Pour Maitre Eolas, avocat au barreau de Paris, ce nouveau prélèvement serait logique, s'il finançait une augmentation de la rémunération des avocats. En effet, la rémunération par UV a bel et bien augmenté, en passant à 24,20 euros, mais les barèmes minimums d'UV par type de cas ont, eux aussi, été réévalués. "Selon un document interne à la Chancellerie ayant fuité, le nouveau barème reverrait à la baisse la rémunération de 19 des 28 types d'interventions des avocats", explique Le Monde, qui utilise de nouveau un cas de divorce par consentement mutuel avec les nouveaux barèmes. L'avocat serait alors payé... 617 euros. Soit, environ, 10% de moins qu'aujourd'hui. 

"Ca fait vingt ans qu'on dit que ce système n'est pas assez rémunérateur, souligne Maitre Eolas, contacté par francetv info. Les cabinets d'avocats perdent de l'argent sur ces dossiers. Ne pas participer à l'aide juridictionnelle ou fermer boutique, nous refusons cette alternative."

En plus du fond, c'est la forme même de l'adoption de cette réforme à l'Assemblée que les avocats contestent. Un vote "en catimini", souligne Le Figaro. "Tout ceci avait été annoncé à l’ordre comme étant un projet en cours, le vendredi 9 octobre. Quand les institutions ont demandé des précisions, ils ont vu que le vote était en fait déjà programmé ! On nous a consultés, mais les arrêtés étaient déjà signés", déplore Maitre Eolas. 

Quelles actions ont-ils entamé ? 

La profession a décidé de suspendre les désignations d'avocats au titre de l'aide juridictionnelle. Ce sont ainsi 141 des 164 barreaux de France qui ont suivi le mouvement de grève lundi 19 octobre. En attendant, les dossiers, notamment des comparutions immédiates, sont remis à plus tard, comme l'explique Maitre Eolas. "Les dossiers en cours sont renvoyés. On considère qu’on n'est pas en état de plaider", explique-t-il. Le mouvement a déjà provoqué des renvois dans de nombreux tribunaux. A Arras (Pas-de-Calais), "il faut trouver, sous les yeux parfois éberlués des victimes et des prévenus, de nouvelles dates d'audience. Sauf que le calendrier est plein jusqu'au mois de mai.

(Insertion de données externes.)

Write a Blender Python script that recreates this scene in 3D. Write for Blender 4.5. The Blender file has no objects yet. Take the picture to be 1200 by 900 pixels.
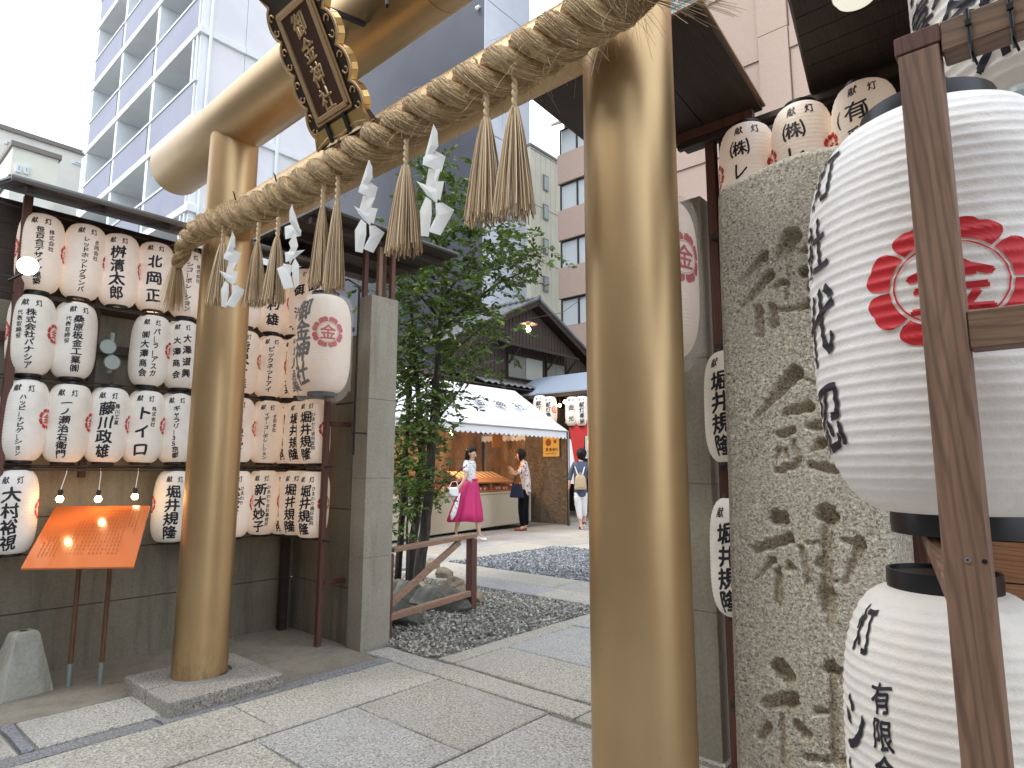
import bpy, bmesh, math, random
import numpy as np
from mathutils import Matrix, Vector
random.seed(7); rng = np.random.default_rng(7)
sc = bpy.context.scene
COL = sc.collection
R = math.radians
# ------------------------------------------------------------------ camera, world, sun, exposure
F_PX, PITCH, ROLL, YAW, EYE = 734.857, 0.137052, 0.0018979, 0.7203215, 1.25
_c, _s = math.cos(YAW), math.sin(YAW)
FW = np.array([-_s*math.cos(PITCH), _c*math.cos(PITCH), math.sin(PITCH)])
_rt = np.array([_c, _s, 0.0]); _up = np.cross(_rt, FW)
RT = _rt*math.cos(ROLL)+_up*math.sin(ROLL); UP = -_rt*math.sin(ROLL)+_up*math.cos(ROLL)
cd = bpy.data.cameras.new('camera'); cam = bpy.data.objects.new('camera', cd); COL.objects.link(cam)
cd.sensor_width = 36; cd.lens = F_PX/1200*36; cd.clip_end = 900; cd.clip_start = .02
M = Matrix(((RT[0], UP[0], -FW[0], 0), (RT[1], UP[1], -FW[1], 0), (RT[2], UP[2], -FW[2], EYE), (0, 0, 0, 1)))
cam.matrix_world = M
sc.camera = cam
sc.view_settings.view_transform = 'Standard'; sc.view_settings.look = 'None'
sc.view_settings.exposure = 1.5; sc.view_settings.gamma = 1
w = bpy.data.worlds.new('World'); sc.world = w; w.use_nodes = True
nt = w.node_tree; nt.nodes.clear()
sky = nt.nodes.new('ShaderNodeTexSky'); sky.sky_type = 'NISHITA'; sky.sun_disc = False
sky.sun_elevation = R(52); sky.sun_rotation = R(205); sky.dust_density = 4; sky.air_density = 1
mixw = nt.nodes.new('ShaderNodeMix'); mixw.data_type = 'RGBA'; mixw.inputs['Factor'].default_value = .8
mixw.inputs['B'].default_value = (8.2, 9.0, 10.0, 1)         # bright even cloud cover
nt.links.new(sky.outputs[0], mixw.inputs['A'])
bg = nt.nodes.new('ShaderNodeBackground'); bg.inputs['Strength'].default_value = .1
nt.links.new(mixw.outputs['Result'], bg.inputs['Color'])
wo = nt.nodes.new('ShaderNodeOutputWorld'); nt.links.new(bg.outputs[0], wo.inputs[0])
sl = bpy.data.lights.new('sun', 'SUN'); sl.energy = .7; sl.angle = R(18); sl.color = (1, .97, .92)
so = bpy.data.objects.new('sun', sl); COL.objects.link(so)
_az = R(205); _el = R(52)
sd = Vector((math.sin(_az)*math.cos(_el), math.cos(_az)*math.cos(_el), math.sin(_el)))
so.rotation_euler = sd.to_track_quat('Z', 'Y').to_euler()

# ------------------------------------------------------------------ measuring helpers: survey of the place from the photograph
C0 = np.array([0, 0, EYE])
def ray(px, py): return FW+RT*(px-600)/F_PX-UP*(py-450)/F_PX
def onX(px, py, X): d = ray(px, py); return C0+d*(X/d[0])
def onY(px, py, Y): d = ray(px, py); return C0+d*(Y/d[1])
def onZ(px, py, Z=0.0): d = ray(px, py); return C0+d*((Z-EYE)/d[2])

# ------------------------------------------------------------------ materials
MAT = {}
def mat(name, base=(.5, .5, .5), rough=.7, metal=0, emit=None, es=0, alpha=1, trans=0, spec=None, sss=0):
    if name in MAT: return MAT[name]
    m = bpy.data.materials.new(name); m.use_nodes = True
    b = m.node_tree.nodes['Principled BSDF']
    b.inputs['Base Color'].default_value = (*base, 1); b.inputs['Roughness'].default_value = rough
    b.inputs['Metallic'].default_value = metal
    if emit: b.inputs['Emission Color'].default_value = (*emit, 1); b.inputs['Emission Strength'].default_value = es
    if trans: b.inputs['Transmission Weight'].default_value = trans
    if alpha < 1: b.inputs['Alpha'].default_value = alpha
    if spec is not None: b.inputs['Specular IOR Level'].default_value = spec
    MAT[name] = m; return m
def N(m, t, **kw):
    n = m.node_tree.nodes.new(t)
    for k, v in kw.items(): setattr(n, k, v)
    return n
def coord(m, kind='Object', scale=(1, 1, 1)):
    tc = N(m, 'ShaderNodeTexCoord'); mp = N(m, 'ShaderNodeMapping'); mp.inputs['Scale'].default_value = scale
    if kind == 'World':
        g = N(m, 'ShaderNodeNewGeometry'); m.node_tree.links.new(g.outputs['Position'], mp.inputs[0])
    else: m.node_tree.links.new(tc.outputs[kind], mp.inputs[0])
    return mp.outputs[0]
def noise(m, vec, scale, detail=4, rough=.6, dist=0):
    n = N(m, 'ShaderNodeTexNoise'); n.inputs['Scale'].default_value = scale; n.inputs['Detail'].default_value = detail
    n.inputs['Roughness'].default_value = rough; n.inputs['Distortion'].default_value = dist
    m.node_tree.links.new(vec, n.inputs['Vector']); return n.outputs['Fac']
def ramp(m, fac, stops):
    r = N(m, 'ShaderNodeValToRGB'); cr = r.color_ramp
    while len(cr.elements) < len(stops): cr.elements.new(.5)
    for e, (p, c) in zip(cr.elements, stops): e.position = p; e.color = (*c, 1) if len(c) == 3 else c
    m.node_tree.links.new(fac, r.inputs[0]); return r.outputs[0]
def mix(m, a, b, fac, mode='MIX'):
    n = N(m, 'ShaderNodeMix'); n.data_type = 'RGBA'; n.blend_type = mode
    L = m.node_tree.links
    for sock, v in (('A', a), ('B', b)):
        if isinstance(v, tuple): n.inputs[sock].default_value = (*v, 1)
        else: L.new(v, n.inputs[sock])
    if isinstance(fac, (int, float)): n.inputs['Factor'].default_value = fac
    else: L.new(fac, n.inputs['Factor'])
    return n.outputs['Result']
def setc(m, col): m.node_tree.links.new(col, m.node_tree.nodes['Principled BSDF'].inputs['Base Color'])
def bump(m, h, strength=.3, dist=.01):
    b = N(m, 'ShaderNodeBump'); b.inputs['Strength'].default_value = strength; b.inputs['Distance'].default_value = dist
    m.node_tree.links.new(h, b.inputs['Height']); m.node_tree.links.new(b.outputs[0], m.node_tree.nodes['Principled BSDF'].inputs['Normal'])
def rough_link(m, v, lo, hi):
    mr = N(m, 'ShaderNodeMapRange'); mr.inputs['To Min'].default_value = lo; mr.inputs['To Max'].default_value = hi
    m.node_tree.links.new(v, mr.inputs[0]); m.node_tree.links.new(mr.outputs[0], m.node_tree.nodes['Principled BSDF'].inputs['Roughness'])
def objrand(m):
    return N(m, 'ShaderNodeObjectInfo').outputs['Random']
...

Dans les dossiers de 'plaider-coupable', où la présence de l'avocat est indispensable, ce sont 30 à 40 affaires par jour qui sont reportées", détaille Europe 1

Un blocage dure déjà depuis le mardi 13 octobre. "Si rien ne bouge, la deuxième étape sera d’inviter les confrères à rester dans leurs cabinets et à ne plus fréquenter les palais de justice", prévient Pascal Eydoux, le président du Conseil national des barreaux (CNB). Et si le dialogue ne reprend toujours pas, il annonce que le CNB demandera aux présidents des caisses de ne plus gérer les fonds de l’aide juridictionnelle. Lundi, Paris appelait déjà à ne plus plaider. Certains barreaux ont également décidé de voter une grève totale, notamment à Laval (Mayenne), Annecy (Haute-Savoie) ou Rouen (Seine-Maritime).